Semester

Summer

Date of Graduation

2019

Document Type

Dissertation

Degree Type

PhD

College

Eberly College of Arts and Sciences

Department

Communication Studies

Committee Chair

Jaime Banks

Committee Co-Chair

Nicholas D. Bowman

Committee Member

Nicholas D. Bowman

Committee Member

Elizabeth L. Cohen

Committee Member

Liesel Sharabi

Committee Member

Natalie Shook

Abstract

Meaningfulness is a media gratification distinct from enjoyment characterized by feelings of insight, contemplation, and poignancy. Video games, too, can elicit experiences of meaningfulness, but the mechanisms underlying meaningfulness are unclear and in need of further exploration.
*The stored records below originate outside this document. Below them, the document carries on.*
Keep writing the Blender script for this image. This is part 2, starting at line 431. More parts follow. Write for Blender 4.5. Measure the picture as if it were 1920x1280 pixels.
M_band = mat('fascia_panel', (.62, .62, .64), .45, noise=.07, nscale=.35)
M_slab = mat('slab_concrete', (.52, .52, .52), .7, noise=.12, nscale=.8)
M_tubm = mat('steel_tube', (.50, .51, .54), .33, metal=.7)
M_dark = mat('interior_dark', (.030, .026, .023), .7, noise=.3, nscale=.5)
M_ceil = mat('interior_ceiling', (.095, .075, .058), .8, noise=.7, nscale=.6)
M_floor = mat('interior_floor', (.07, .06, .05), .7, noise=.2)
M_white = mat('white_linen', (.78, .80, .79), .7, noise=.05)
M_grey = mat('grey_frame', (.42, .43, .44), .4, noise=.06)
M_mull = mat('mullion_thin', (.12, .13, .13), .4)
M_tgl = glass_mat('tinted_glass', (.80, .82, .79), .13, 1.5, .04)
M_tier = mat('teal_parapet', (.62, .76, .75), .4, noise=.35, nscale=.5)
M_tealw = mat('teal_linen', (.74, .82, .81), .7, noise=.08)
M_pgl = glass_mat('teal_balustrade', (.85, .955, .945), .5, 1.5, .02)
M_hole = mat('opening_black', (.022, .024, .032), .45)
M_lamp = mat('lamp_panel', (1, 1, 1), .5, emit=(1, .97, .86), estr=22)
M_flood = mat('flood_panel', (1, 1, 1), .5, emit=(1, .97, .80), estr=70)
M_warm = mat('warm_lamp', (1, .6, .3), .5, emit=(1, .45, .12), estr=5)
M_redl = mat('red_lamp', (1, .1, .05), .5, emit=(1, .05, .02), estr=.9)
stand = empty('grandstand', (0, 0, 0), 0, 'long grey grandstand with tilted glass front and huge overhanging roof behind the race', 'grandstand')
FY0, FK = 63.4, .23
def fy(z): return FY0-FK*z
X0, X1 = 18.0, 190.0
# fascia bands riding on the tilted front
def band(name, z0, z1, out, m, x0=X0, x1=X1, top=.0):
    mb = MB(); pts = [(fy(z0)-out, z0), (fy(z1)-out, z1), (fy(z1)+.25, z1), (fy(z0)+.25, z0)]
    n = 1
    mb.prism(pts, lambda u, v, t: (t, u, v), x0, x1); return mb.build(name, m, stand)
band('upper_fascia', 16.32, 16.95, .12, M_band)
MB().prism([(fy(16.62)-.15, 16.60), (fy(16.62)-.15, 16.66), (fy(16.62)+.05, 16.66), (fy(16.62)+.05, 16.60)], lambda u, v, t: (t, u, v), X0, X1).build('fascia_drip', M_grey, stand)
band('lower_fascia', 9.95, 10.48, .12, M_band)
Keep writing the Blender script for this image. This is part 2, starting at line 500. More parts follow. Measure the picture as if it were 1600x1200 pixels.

Adapting work from existential psychology, this research proposes the construct of henosis as one mechanism that might contribute to meaningful video game experiences. Henosis is a response to experiences in which a person’s fundamental schema about the world (global schema) is challenged by an event which contradicts this schema. Henosis describes the process by which this discrepancy is resolved via either reappraising the meaning of the event, or altering one’s global schema. In order to test the existence of this new construct, this research conducted a series of focus groups asking participants to describe meaningful video game experiences in which they experienced something unexpected. A thematic analysis revealed that video game players do indeed experience henosis while playing video games, and that players will engage in both reappraisal and schema adjustment when encountering schema-violating video game events. Next, a metric to measure experiences of henosis was constructed, using themes from the focus groups as a framework for item development. After administering the item pool via an online survey and conducting an exploratory factor analysis, two henotic factors emerged: schema adjustment and experience adjustment. Validation measures confirmed that both of these factors were related to experiencing meaningfulness in video games. One implication of this factor’s illumination is that players do not need to alter their mental structures for normality or for their ideals in order to have a meaningful experience, and the act of fitting a surprising experience into an existing mental structure is (or can be) meaningful.